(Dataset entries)
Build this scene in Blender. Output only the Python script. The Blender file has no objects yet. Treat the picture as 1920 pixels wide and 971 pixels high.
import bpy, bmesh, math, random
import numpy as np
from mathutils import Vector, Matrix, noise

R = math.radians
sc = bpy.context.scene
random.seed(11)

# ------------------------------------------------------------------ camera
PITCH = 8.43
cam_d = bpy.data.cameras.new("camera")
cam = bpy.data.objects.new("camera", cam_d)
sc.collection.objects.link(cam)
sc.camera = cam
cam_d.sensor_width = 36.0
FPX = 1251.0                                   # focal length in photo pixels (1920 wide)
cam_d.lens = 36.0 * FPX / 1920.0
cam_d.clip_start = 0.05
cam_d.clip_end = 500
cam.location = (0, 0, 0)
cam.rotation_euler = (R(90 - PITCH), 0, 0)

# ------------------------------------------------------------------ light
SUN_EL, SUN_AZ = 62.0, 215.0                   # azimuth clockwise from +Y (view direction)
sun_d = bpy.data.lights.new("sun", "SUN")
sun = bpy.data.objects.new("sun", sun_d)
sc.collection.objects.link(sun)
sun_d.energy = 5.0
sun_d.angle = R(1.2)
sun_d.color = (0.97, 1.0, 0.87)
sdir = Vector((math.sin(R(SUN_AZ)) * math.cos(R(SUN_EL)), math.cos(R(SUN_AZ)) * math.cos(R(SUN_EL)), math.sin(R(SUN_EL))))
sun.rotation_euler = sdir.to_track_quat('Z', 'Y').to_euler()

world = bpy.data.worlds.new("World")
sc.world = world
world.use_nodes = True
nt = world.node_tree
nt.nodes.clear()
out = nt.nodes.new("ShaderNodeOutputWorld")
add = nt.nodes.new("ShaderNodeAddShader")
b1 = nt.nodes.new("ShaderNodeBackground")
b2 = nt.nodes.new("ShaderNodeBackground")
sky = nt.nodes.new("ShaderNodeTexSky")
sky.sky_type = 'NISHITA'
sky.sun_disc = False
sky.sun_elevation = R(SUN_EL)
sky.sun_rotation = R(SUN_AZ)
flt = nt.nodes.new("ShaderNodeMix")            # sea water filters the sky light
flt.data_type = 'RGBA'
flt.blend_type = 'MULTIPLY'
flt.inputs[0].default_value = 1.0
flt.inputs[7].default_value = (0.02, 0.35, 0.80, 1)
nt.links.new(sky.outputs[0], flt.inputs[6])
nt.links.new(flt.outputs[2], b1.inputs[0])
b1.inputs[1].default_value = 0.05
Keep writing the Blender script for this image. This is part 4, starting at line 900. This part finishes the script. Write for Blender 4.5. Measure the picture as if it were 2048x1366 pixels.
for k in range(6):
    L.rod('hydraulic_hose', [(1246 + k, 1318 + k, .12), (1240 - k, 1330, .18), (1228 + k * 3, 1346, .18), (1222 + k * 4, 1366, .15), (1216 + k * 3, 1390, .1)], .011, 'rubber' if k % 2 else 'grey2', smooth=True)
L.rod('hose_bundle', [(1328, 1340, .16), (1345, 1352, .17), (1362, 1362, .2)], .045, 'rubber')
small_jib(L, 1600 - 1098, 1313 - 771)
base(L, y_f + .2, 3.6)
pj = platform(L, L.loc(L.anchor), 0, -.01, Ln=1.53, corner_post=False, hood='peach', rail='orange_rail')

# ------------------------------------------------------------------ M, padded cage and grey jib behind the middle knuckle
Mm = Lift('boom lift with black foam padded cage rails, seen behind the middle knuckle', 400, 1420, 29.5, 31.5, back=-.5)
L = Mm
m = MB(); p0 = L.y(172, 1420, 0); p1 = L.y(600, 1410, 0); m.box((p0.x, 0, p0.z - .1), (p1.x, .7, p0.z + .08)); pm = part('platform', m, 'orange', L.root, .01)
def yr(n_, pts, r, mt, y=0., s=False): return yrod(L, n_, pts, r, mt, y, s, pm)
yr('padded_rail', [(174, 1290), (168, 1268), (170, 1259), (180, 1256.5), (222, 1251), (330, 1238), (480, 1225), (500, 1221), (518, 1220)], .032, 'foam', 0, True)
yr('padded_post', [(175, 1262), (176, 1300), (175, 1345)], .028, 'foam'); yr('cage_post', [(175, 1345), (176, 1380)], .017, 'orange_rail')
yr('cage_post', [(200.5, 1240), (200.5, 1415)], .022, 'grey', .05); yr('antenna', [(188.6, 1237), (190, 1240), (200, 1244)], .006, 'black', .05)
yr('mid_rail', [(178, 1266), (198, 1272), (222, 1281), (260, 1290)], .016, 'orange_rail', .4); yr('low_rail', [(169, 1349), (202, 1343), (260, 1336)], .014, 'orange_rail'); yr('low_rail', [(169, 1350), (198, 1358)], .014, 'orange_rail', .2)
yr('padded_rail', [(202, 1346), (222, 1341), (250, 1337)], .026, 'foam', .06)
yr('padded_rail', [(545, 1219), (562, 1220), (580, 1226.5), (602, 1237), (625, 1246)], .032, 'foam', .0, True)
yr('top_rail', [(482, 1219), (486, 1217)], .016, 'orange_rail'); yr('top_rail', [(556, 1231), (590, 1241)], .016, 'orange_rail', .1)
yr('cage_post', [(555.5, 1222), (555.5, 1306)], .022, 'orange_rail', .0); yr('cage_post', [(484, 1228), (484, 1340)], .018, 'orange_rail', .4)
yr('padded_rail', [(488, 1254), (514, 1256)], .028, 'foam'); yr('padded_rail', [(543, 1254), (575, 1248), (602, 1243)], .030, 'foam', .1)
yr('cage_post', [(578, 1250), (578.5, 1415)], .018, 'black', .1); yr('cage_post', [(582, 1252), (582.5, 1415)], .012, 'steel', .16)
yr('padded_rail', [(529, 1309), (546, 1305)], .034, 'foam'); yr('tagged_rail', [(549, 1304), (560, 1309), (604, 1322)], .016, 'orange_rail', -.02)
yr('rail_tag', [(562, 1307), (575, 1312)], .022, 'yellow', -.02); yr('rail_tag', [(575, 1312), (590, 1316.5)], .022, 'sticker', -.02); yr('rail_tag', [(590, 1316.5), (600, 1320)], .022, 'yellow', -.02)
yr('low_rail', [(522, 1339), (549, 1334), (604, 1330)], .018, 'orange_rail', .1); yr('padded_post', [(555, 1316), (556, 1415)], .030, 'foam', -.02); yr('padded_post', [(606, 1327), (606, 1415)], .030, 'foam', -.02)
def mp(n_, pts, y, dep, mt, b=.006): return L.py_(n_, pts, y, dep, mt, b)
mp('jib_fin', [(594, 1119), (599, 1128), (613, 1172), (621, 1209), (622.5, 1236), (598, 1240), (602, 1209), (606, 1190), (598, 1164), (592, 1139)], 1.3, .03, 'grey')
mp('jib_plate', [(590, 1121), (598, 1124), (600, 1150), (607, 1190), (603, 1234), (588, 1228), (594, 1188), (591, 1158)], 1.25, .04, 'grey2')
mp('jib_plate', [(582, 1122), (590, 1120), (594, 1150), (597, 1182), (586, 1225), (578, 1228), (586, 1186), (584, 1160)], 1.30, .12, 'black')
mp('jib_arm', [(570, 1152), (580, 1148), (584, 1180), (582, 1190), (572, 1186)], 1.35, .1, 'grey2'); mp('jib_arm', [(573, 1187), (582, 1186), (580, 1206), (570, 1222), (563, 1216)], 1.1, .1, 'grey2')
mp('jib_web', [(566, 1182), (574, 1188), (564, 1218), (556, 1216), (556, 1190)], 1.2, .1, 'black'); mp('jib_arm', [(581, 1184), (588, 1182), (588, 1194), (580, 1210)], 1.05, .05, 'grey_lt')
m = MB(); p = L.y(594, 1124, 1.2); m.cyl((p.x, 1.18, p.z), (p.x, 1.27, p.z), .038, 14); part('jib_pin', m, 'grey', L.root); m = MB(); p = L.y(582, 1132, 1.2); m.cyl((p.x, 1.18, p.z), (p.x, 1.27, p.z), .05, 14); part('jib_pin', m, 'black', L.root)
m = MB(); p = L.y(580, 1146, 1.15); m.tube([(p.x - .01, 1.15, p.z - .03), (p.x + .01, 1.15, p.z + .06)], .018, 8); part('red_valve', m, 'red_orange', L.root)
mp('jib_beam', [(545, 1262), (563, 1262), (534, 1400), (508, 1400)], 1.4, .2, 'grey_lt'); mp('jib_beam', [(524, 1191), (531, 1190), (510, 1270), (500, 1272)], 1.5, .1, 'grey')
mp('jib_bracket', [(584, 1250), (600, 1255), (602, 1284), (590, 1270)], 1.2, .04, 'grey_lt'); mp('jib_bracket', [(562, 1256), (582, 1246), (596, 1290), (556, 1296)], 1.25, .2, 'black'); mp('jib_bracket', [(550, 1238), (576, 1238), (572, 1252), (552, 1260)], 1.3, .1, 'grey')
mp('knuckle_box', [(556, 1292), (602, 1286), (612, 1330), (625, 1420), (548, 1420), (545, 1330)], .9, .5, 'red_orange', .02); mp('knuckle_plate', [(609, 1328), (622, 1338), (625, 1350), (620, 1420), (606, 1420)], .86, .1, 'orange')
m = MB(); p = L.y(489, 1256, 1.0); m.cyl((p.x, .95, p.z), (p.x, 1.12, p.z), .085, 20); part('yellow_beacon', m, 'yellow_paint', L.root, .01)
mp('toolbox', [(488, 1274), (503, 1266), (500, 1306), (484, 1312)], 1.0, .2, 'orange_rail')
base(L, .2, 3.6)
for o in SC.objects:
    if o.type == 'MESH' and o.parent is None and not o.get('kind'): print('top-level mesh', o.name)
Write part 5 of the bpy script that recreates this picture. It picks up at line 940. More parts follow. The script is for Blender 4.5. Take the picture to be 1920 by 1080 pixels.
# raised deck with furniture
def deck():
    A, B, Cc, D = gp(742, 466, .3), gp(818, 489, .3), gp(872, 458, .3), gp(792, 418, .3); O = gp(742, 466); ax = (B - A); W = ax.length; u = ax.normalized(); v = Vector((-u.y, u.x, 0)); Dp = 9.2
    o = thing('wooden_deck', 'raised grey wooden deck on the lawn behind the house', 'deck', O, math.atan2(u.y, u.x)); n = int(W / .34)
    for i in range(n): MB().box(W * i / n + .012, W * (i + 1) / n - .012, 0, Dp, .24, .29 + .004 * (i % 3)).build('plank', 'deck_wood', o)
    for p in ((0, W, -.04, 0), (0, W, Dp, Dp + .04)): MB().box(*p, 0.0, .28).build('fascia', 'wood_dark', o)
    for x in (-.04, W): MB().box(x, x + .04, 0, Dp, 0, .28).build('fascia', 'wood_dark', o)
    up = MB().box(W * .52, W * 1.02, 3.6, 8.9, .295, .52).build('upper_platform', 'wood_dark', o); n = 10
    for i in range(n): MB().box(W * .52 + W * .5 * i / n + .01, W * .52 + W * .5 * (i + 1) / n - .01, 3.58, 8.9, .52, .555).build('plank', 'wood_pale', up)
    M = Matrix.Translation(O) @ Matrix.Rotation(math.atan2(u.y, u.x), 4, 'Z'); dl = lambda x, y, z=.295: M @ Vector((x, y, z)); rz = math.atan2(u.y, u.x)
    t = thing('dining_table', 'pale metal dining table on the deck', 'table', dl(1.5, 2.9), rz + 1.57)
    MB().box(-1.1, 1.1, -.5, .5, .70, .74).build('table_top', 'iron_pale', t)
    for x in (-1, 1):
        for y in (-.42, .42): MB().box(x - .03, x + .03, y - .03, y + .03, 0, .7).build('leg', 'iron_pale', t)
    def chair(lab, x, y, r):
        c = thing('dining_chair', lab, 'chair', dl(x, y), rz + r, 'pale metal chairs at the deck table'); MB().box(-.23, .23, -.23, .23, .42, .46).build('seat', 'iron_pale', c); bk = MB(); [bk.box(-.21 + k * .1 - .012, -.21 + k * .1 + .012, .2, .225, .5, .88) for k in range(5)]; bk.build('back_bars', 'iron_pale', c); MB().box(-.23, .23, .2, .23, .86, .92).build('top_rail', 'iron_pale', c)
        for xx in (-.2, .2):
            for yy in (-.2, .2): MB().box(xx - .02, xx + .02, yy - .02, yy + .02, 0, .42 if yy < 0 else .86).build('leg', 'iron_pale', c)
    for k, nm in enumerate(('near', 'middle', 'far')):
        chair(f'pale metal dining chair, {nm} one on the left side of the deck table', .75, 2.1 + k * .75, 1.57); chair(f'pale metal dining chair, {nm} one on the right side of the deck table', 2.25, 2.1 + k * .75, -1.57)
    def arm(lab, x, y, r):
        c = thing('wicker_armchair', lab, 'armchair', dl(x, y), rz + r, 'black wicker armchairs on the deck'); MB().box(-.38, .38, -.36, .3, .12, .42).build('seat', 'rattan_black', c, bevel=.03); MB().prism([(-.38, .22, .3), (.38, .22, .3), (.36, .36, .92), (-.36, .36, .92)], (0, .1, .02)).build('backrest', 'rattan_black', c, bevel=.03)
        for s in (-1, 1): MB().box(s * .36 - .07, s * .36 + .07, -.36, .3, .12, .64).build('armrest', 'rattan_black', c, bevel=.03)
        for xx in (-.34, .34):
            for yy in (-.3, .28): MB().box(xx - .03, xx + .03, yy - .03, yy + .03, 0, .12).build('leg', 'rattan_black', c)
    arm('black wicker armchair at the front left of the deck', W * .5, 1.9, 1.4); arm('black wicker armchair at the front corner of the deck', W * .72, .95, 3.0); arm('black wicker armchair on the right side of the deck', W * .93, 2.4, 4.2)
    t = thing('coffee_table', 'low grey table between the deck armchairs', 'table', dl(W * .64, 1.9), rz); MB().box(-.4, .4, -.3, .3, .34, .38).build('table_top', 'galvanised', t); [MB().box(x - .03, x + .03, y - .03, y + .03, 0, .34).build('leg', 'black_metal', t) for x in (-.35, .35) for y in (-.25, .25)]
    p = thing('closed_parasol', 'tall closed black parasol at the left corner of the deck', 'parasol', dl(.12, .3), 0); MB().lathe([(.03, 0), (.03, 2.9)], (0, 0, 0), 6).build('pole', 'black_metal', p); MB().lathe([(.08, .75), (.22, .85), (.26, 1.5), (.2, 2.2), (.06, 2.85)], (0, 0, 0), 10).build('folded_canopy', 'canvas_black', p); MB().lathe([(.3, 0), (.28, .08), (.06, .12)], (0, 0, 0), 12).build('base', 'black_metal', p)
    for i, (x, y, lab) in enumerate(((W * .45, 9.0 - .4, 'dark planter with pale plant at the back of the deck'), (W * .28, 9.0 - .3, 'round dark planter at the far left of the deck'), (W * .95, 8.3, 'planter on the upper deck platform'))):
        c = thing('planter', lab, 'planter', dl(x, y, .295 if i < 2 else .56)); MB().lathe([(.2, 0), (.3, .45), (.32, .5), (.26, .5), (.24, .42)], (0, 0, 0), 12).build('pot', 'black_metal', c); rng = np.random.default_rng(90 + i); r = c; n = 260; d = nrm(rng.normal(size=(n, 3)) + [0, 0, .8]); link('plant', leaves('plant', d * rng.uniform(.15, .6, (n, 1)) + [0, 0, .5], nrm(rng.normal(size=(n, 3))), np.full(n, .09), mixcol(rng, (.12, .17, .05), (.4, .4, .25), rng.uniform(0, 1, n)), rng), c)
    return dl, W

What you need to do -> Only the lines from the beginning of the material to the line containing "sun.rotation_euler = sdir.to_track_quat('Z', 'Y').to_euler()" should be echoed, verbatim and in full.

Solution to this exercise ->
Build this scene in Blender. Output only the Python script. The Blender file has no objects yet. Treat the picture as 1920 pixels wide and 971 pixels high.
import bpy, bmesh, math, random
import numpy as np
from mathutils import Vector, Matrix, noise

R = math.radians
sc = bpy.context.scene
random.seed(11)

# ------------------------------------------------------------------ camera
PITCH = 8.43
cam_d = bpy.data.cameras.new("camera")
cam = bpy.data.objects.new("camera", cam_d)
sc.collection.objects.link(cam)
sc.camera = cam
cam_d.sensor_width = 36.0
FPX = 1251.0                                   # focal length in photo pixels (1920 wide)
cam_d.lens = 36.0 * FPX / 1920.0
cam_d.clip_start = 0.05
cam_d.clip_end = 500
cam.location = (0, 0, 0)
cam.rotation_euler = (R(90 - PITCH), 0, 0)

# ------------------------------------------------------------------ light
SUN_EL, SUN_AZ = 62.0, 215.0                   # azimuth clockwise from +Y (view direction)
sun_d = bpy.data.lights.new("sun", "SUN")
sun = bpy.data.objects.new("sun", sun_d)
sc.collection.objects.link(sun)
sun_d.energy = 5.0
sun_d.angle = R(1.2)
sun_d.color = (0.97, 1.0, 0.87)
sdir = Vector((math.sin(R(SUN_AZ)) * math.cos(R(SUN_EL)), math.cos(R(SUN_AZ)) * math.cos(R(SUN_EL)), math.sin(R(SUN_EL))))
sun.rotation_euler = sdir.to_track_quat('Z', 'Y').to_euler()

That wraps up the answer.